Posted on 03/16/2015 7:47:16 PM PDT by goldstategop
Mrs Yattara leads me to her boss, Mr Kante. He has an office all to himself, and offers me a seat... a seat from which I can hardly see him. Tax rule books and copies of Finance Ministry decrees are piled into turrets all around his desk. He asks me questions about my expenses as a freelance journalist. It's unnerving because he is writing things down but I can't see what. Mr Kante
''You have the choice between two income tax regimens, 30% or 3%, which shall it be?''
''Oh well... err 3%?'' I venture. ''Three per cent it is," he says, adding: "Now we'll have to go and see my boss.''
Mr Kante offers some explanation as we go back downstairs. ''Eighty per cent of Mali's economy is informal," he says. "The government believes the 3% rate will attract more tax payers. What people don't realise is that, as things stand, we struggle to raise 1% or 2%. So this new rate represents something of an increase!''
By that reckoning, the Malian tax authorities have actually done quite well out of me.

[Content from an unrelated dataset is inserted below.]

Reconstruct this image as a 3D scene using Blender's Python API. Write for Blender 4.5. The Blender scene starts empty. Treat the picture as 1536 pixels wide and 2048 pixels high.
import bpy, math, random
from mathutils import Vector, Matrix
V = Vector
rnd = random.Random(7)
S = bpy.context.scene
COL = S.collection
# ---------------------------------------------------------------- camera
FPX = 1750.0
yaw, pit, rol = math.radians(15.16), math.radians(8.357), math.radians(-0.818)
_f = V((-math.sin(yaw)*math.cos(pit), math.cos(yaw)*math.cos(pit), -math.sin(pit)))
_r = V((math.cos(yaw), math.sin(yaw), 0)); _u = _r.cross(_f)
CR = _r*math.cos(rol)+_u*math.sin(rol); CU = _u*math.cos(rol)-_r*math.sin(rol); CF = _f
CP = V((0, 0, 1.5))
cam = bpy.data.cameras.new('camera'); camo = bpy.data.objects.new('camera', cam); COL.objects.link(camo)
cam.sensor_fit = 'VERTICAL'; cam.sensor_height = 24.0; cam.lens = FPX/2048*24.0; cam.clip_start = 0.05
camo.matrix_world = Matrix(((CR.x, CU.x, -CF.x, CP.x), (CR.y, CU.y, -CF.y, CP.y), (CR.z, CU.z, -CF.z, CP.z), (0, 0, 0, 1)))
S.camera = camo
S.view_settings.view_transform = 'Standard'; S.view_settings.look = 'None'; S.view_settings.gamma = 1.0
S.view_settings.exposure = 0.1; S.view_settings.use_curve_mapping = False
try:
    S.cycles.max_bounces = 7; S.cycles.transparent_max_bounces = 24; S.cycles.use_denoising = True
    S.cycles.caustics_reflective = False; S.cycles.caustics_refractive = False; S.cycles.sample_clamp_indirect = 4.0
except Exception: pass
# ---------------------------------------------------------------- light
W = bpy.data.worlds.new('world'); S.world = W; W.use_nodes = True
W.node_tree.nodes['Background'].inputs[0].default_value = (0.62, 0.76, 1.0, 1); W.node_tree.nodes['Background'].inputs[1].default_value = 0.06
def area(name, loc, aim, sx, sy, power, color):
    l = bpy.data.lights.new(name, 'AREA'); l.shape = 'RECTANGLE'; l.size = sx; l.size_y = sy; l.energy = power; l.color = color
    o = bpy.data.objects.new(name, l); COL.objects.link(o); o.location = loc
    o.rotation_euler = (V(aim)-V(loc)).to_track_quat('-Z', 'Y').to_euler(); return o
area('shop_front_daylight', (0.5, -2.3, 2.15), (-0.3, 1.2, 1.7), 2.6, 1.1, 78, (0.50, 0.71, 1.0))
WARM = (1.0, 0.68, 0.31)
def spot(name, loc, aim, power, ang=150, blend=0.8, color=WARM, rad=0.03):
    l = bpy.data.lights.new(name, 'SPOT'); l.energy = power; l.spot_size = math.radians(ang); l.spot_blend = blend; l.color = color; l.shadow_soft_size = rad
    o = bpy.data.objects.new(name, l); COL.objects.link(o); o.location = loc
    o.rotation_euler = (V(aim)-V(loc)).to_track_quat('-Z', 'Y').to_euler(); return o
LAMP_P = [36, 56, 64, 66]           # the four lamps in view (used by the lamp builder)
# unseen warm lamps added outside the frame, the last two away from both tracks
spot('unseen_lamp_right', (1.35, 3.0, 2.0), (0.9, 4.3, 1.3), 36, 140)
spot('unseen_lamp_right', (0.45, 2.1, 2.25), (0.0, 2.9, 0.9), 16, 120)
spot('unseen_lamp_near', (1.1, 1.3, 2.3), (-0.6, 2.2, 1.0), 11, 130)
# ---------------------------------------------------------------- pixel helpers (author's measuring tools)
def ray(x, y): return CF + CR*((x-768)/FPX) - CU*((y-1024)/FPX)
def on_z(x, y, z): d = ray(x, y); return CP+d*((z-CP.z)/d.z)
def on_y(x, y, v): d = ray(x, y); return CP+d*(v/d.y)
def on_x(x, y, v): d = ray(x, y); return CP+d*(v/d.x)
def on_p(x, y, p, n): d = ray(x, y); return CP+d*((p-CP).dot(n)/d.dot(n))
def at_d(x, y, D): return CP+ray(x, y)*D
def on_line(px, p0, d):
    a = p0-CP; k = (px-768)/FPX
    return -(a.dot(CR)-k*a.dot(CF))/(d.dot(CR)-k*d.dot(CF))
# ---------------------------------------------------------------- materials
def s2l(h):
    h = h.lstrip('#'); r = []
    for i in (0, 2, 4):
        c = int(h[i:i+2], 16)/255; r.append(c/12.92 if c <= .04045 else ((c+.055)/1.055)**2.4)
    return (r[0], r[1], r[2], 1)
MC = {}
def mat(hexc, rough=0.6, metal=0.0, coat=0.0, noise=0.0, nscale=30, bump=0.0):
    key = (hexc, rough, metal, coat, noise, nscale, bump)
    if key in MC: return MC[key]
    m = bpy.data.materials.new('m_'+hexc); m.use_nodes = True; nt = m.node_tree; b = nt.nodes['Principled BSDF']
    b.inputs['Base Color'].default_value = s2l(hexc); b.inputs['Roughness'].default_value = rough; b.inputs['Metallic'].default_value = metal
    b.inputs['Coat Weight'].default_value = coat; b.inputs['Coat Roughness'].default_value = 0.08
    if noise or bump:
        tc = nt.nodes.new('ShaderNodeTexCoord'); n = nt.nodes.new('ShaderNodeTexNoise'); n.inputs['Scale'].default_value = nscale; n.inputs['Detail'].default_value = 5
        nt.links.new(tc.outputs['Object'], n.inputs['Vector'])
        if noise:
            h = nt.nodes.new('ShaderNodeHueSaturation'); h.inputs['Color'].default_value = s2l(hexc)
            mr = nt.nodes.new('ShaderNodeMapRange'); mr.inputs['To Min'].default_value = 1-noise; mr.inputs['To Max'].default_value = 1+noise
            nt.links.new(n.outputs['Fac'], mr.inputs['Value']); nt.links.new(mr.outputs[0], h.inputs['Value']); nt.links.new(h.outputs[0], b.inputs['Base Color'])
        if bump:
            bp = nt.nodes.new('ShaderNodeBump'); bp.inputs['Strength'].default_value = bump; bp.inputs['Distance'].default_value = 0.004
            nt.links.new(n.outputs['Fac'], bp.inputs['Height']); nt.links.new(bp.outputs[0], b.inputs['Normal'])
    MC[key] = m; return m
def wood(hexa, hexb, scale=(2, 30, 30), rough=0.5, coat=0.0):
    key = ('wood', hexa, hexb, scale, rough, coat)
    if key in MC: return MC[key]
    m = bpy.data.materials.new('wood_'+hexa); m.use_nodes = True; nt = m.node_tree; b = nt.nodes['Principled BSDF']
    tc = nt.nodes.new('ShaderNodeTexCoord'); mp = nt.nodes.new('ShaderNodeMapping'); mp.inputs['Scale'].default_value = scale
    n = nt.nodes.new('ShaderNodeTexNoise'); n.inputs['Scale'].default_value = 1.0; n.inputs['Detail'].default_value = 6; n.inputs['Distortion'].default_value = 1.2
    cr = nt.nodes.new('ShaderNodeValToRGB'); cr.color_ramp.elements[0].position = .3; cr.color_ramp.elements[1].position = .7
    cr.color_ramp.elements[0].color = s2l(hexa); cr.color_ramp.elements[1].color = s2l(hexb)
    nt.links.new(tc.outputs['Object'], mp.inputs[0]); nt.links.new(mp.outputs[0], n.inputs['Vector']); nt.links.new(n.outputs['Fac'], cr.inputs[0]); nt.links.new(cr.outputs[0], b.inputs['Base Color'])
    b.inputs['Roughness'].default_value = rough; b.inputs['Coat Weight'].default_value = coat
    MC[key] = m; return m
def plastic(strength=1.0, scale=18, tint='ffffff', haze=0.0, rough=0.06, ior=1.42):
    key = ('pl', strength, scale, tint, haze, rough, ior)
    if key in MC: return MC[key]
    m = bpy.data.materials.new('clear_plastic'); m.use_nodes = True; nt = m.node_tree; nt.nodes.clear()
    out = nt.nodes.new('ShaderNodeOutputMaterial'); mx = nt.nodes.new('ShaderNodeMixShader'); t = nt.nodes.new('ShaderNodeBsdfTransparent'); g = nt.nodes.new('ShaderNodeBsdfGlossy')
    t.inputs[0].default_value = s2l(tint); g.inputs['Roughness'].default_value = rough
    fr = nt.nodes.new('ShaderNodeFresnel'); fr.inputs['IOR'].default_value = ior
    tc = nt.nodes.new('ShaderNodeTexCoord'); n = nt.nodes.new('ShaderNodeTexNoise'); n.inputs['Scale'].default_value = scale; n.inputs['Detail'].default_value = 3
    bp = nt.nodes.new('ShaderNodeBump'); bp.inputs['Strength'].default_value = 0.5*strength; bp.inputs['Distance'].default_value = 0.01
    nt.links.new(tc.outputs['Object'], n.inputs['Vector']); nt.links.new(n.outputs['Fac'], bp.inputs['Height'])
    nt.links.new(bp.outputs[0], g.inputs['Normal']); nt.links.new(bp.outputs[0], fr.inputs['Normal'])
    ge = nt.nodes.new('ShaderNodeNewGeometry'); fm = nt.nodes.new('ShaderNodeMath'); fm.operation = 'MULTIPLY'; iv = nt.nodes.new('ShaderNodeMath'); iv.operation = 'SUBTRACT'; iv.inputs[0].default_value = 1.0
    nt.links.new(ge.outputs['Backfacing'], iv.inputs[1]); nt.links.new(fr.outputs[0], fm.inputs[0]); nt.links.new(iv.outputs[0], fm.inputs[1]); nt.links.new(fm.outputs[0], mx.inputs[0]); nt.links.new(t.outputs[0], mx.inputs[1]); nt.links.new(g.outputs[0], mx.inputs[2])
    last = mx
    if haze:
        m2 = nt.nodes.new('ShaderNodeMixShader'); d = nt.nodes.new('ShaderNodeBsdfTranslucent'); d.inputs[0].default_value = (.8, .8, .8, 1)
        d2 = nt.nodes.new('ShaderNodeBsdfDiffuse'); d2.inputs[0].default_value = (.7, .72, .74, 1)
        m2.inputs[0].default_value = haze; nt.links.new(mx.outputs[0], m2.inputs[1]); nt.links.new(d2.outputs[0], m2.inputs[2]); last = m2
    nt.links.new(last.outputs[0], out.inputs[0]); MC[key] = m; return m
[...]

Perhaps because I had - strangely - volunteered to pay tax, a basic sense of fairness stood in the way of the staff putting me into the 30% bracket, where perhaps I belong.
(Excerpt) Read more at bbc.com ...
Don't know if Mali would be my preferred tax haven.
Ka-ching! I don't know of any other country that let's you choose your effective tax rate.
Oh, the Left in this country would go nuts at the very mention of such an Idea here.
Uh, oh. Not for long with BBC exposure.
Yes, the left would love the highest tax rate to be ten times the lowest tax rate and they would be willing to pay an 11% tax rate to make the tax rate on the right 110%.
He needs to make it interesting and add a door #3.
Paid my property tax yesterday, back to ramen noodles for a while.